Monday, Sep. 16, 1985

American Notes Hartford

Police sharpshooters patrolled rooftops as 13 suspected members of the Macheteros, a Puerto Rican terrorist group, were brought to the U.S. District Court in Hartford last week on charges of robbing $7 million from a Connecticut Wells Fargo depot in 1983. The precaution was prompted by the violent history of the group. In Puerto Rico, the Macheteros (machete wielders) blew up nine aircraft in 1981, and authorities say they staged a 1979 attack on a U.S. Navy bus that killed two sailors. %

More than 200 FBI agents were involved in raids on the group in Puerto Rico and Boston just before Labor Day.

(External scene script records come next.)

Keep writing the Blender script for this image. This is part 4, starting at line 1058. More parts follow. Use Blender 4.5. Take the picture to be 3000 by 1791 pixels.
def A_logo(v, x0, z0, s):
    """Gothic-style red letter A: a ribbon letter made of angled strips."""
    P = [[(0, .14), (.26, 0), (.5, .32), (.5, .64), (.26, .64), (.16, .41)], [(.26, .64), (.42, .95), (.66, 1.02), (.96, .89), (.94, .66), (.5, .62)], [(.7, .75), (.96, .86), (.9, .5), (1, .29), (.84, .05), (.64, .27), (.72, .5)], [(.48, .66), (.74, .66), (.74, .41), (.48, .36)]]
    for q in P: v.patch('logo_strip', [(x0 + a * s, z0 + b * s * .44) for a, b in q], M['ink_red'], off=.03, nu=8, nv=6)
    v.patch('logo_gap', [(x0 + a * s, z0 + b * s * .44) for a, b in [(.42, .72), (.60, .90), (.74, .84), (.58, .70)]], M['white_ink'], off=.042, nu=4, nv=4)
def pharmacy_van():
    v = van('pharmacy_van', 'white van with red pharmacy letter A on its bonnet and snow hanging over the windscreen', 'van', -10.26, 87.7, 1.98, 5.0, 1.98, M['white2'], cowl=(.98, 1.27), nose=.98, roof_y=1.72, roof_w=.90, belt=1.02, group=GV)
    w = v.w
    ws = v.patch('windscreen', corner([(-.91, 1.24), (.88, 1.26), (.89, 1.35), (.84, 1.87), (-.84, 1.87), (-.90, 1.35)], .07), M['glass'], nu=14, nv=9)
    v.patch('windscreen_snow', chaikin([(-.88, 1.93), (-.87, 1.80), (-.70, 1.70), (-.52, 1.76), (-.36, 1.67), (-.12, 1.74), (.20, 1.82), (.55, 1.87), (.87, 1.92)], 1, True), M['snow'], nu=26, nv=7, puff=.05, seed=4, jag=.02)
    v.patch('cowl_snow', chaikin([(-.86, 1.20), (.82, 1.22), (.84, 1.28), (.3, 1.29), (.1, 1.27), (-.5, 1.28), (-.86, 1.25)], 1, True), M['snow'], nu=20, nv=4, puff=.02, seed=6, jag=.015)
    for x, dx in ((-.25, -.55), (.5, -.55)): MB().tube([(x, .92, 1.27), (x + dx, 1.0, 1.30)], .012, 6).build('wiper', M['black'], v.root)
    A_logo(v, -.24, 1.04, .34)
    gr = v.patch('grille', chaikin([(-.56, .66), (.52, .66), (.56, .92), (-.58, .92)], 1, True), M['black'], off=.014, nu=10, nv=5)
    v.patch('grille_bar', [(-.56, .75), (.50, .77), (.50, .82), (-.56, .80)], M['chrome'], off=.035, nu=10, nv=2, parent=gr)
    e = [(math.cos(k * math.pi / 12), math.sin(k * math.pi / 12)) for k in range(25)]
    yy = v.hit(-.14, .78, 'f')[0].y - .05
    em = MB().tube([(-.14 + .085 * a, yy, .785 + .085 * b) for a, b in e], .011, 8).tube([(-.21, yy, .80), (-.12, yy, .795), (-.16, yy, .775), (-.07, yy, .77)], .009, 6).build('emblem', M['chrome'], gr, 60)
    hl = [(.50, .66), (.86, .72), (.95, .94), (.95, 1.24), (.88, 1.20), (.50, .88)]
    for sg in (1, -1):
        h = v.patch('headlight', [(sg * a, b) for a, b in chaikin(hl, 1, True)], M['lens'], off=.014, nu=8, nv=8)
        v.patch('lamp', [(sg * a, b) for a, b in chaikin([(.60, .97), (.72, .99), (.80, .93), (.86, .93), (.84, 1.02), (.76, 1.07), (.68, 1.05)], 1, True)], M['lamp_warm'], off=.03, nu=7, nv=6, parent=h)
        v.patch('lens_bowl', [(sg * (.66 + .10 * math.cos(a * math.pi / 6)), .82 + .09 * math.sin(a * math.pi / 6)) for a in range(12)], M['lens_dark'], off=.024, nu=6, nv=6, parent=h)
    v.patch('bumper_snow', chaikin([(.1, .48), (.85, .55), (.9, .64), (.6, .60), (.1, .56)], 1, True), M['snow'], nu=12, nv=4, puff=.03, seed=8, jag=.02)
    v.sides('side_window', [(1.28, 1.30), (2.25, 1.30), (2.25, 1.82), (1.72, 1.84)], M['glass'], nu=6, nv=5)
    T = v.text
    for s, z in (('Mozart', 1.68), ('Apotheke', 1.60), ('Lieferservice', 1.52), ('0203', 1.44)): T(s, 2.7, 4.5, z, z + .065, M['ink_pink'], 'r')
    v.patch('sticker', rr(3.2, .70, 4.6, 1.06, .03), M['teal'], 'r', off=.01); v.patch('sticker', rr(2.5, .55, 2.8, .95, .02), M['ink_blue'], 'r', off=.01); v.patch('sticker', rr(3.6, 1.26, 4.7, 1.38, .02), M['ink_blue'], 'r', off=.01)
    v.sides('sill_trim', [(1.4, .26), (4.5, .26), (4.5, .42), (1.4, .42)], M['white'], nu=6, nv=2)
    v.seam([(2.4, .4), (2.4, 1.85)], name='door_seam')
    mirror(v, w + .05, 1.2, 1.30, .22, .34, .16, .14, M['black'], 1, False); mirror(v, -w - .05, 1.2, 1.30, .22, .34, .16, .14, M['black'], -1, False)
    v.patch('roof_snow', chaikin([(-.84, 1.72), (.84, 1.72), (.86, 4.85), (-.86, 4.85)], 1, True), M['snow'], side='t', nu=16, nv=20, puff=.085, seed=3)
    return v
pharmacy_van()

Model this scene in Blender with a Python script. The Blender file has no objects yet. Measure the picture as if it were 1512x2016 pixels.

Those captured included Filiberto Inocencio Ojeda-Rios, 52, the suspected mastermind of the Hartford robbery. But the FBI dragnet failed to find Victor Manuel Gerena, 27, a former wrestler accused of leading the robbery. Behind Gerena and the Macheteros, says the FBI, is Fidel Castro. The agency believes that Gerena fled to Cuba with much of the Wells Fargo booty. Ojenda-Rios is also thought to have worked closely with Cuba's intelligence agency: in San Juan, his nickname is G-2 Cubano.